Zazwyczaj debiutanci nie mają łatwego życia. Każdego dnia starsi koledzy dręczą ich kolejnymi zadaniami. Jednak Chris Silva dostał od Miami Heat oraz NBA absolutnie wyjątkowy prezent, który z pewnością pomoże mu przetrwać wszelkie trudności.
Gdy Chris Silva opuszczał Gabon, miał 16 lat. Dołączył do jednego z programów uniwersyteckich i żyjąc bardzo skromnie rozwijał swój talent. Zgłosił się do draftu NBA, ale nie został wybrany. Szansę w lidze letniej dali mu Miami Heat.
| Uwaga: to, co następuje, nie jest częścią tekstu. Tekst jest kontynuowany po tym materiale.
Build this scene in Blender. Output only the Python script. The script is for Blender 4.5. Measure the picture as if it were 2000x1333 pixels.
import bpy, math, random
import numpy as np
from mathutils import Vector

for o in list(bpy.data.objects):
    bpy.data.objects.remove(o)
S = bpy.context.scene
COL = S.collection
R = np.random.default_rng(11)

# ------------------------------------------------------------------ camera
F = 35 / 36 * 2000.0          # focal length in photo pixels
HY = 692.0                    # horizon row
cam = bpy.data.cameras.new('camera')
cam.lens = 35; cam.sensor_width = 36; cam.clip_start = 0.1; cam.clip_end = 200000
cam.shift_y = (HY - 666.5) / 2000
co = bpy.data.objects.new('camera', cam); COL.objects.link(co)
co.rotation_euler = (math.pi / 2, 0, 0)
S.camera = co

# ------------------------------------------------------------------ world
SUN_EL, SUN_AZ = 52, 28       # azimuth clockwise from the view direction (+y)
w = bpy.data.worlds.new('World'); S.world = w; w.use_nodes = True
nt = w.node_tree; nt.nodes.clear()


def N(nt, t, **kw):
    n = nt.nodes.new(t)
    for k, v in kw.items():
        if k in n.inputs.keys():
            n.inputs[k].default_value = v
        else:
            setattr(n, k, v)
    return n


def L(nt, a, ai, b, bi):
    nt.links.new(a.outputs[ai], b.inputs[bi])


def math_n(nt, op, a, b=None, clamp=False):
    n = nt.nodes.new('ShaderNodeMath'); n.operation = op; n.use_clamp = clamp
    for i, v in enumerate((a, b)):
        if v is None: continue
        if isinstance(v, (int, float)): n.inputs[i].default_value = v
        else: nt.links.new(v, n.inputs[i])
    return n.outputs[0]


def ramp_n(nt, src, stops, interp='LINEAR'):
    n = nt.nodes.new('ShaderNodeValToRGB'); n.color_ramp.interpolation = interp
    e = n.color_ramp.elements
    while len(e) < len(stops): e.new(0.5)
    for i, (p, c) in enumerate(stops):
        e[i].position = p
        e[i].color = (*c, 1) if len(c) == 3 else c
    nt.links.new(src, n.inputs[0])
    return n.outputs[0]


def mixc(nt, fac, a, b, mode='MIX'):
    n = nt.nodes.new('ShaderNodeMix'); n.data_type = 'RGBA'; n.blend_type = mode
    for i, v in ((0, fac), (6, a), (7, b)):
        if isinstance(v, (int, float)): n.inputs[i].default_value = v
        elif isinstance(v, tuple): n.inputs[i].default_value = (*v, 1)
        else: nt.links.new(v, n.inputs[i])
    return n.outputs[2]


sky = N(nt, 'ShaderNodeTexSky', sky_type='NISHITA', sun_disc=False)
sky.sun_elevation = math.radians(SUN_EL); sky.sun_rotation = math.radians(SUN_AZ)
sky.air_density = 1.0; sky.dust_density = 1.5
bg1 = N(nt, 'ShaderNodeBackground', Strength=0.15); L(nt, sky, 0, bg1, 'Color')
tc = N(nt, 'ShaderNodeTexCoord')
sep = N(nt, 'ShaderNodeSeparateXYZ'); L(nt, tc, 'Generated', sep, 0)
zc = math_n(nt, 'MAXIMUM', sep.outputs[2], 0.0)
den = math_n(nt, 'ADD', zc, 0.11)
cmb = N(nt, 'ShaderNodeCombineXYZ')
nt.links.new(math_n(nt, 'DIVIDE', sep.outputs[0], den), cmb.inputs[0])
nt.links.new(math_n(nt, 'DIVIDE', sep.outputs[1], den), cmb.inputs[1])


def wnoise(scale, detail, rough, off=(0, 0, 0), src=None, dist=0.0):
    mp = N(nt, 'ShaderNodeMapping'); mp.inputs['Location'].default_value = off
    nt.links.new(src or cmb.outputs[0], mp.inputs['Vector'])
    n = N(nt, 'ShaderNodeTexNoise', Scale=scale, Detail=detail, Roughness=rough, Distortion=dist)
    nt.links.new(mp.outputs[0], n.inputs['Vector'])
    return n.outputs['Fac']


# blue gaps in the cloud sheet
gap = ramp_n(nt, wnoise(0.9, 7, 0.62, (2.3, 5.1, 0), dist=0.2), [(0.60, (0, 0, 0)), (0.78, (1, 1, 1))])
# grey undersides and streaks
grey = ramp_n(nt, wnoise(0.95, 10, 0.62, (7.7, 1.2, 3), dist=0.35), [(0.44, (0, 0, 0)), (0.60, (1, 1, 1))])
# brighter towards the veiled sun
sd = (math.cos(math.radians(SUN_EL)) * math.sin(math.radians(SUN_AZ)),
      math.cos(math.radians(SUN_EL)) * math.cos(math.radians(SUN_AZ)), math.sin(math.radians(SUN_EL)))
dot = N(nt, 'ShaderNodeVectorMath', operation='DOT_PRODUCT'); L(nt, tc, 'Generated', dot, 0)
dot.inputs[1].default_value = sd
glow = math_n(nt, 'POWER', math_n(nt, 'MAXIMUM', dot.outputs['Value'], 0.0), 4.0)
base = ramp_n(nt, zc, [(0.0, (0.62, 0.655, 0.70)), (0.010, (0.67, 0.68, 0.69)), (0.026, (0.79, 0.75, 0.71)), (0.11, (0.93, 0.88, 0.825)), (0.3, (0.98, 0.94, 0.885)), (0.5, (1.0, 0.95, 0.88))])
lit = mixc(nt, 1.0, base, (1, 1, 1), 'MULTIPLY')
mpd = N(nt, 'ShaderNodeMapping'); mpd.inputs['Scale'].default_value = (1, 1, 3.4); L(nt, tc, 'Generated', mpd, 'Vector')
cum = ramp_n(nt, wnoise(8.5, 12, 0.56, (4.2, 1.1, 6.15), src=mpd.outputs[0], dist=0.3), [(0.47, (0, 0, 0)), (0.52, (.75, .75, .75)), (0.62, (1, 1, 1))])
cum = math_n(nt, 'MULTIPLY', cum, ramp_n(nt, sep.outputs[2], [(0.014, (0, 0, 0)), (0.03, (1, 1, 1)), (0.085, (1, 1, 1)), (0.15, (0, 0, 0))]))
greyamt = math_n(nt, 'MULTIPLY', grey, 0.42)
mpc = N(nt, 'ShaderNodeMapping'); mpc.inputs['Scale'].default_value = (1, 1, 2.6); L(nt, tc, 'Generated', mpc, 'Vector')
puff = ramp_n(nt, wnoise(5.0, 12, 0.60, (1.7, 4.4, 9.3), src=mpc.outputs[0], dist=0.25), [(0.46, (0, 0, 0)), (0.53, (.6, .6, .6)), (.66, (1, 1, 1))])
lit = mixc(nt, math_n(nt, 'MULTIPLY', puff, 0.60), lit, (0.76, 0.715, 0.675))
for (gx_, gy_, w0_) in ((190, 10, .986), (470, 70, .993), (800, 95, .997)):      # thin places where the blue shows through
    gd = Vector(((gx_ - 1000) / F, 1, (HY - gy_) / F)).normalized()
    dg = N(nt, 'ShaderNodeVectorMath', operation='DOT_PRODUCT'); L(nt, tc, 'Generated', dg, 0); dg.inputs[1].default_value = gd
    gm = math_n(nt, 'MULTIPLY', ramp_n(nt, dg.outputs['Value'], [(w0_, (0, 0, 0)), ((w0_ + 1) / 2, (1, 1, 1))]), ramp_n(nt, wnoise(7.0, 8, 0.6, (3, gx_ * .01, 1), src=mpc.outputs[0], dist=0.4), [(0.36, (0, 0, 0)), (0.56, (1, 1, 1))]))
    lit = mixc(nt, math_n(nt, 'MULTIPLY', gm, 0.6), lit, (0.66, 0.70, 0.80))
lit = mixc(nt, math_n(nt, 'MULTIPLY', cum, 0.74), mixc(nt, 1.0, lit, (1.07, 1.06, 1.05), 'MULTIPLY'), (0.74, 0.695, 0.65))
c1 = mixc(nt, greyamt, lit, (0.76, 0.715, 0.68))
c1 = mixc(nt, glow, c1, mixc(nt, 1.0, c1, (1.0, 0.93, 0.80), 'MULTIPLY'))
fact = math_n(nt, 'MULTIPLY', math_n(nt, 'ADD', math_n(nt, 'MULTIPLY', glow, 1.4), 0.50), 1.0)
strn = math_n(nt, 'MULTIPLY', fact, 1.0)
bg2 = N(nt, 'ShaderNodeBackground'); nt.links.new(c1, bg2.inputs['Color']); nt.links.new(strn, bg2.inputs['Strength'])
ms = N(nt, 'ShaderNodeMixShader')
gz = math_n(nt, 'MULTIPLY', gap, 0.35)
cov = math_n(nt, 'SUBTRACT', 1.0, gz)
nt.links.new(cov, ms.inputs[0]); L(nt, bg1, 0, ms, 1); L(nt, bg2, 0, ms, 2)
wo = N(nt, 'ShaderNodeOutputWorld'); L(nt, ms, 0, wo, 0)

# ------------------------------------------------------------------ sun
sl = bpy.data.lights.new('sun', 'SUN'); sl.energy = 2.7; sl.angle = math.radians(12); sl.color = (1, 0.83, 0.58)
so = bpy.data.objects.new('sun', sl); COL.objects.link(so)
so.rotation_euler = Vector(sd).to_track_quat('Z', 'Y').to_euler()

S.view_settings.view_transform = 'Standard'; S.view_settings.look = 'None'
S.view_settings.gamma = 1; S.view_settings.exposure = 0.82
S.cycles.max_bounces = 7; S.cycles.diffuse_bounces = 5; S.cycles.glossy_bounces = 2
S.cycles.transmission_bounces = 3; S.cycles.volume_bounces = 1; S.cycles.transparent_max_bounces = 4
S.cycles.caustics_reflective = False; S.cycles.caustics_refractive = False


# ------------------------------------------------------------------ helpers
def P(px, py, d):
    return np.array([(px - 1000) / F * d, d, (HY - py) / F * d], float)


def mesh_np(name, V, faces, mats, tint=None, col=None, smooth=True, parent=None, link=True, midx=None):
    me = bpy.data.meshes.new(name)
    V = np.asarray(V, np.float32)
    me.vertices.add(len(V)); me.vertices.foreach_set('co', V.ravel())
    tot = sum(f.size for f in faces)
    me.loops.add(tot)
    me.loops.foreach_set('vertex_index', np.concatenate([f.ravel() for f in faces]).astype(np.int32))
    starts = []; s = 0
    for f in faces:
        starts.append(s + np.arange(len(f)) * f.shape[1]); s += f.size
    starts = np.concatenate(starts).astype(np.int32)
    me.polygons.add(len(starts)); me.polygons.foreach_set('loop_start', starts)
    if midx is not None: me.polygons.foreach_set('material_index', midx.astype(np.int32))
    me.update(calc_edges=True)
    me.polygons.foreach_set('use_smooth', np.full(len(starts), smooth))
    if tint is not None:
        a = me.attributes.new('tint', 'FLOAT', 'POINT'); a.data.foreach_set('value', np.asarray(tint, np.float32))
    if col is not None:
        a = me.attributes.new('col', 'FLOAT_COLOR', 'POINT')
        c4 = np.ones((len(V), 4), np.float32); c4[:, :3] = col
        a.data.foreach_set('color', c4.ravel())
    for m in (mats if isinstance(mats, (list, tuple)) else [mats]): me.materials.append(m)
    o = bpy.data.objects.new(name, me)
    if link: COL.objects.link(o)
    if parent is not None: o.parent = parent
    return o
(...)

Poradził sobie na tyle dobrze, że został z drużyną na obóz przygotowawczy, a tam wywalczył miejsce w piętnastce.
Silva ostatni raz widział swoją matkę trzy lata temu. Jego koledzy z drużyny doskonale zdawali sobie z tego sprawę. Z tego powodu postanowili zrobić mu prezent. Miami Heat o pomoc w tej sprawie zwróciła się do komisarza Adama Silvera, który z kolei poprzez NBA Africa ściągnął matkę zawodnika – Carine Minkoue Obame do USA. Ten po zakończeniu jednego z treningów nie mógł uwierzyć własnym oczom.
W 25 meczach, w których wychowanek South Caroliny zagrał dla Heat, notował średnio 4 punkty i 4 zbiórki. Trenerzy podkreślają jego gotowość do pracy i poświęceń, które mogą uczynić z niego postać, jaką w swojej rotacji chciałby mieć każdy szkoleniowiec.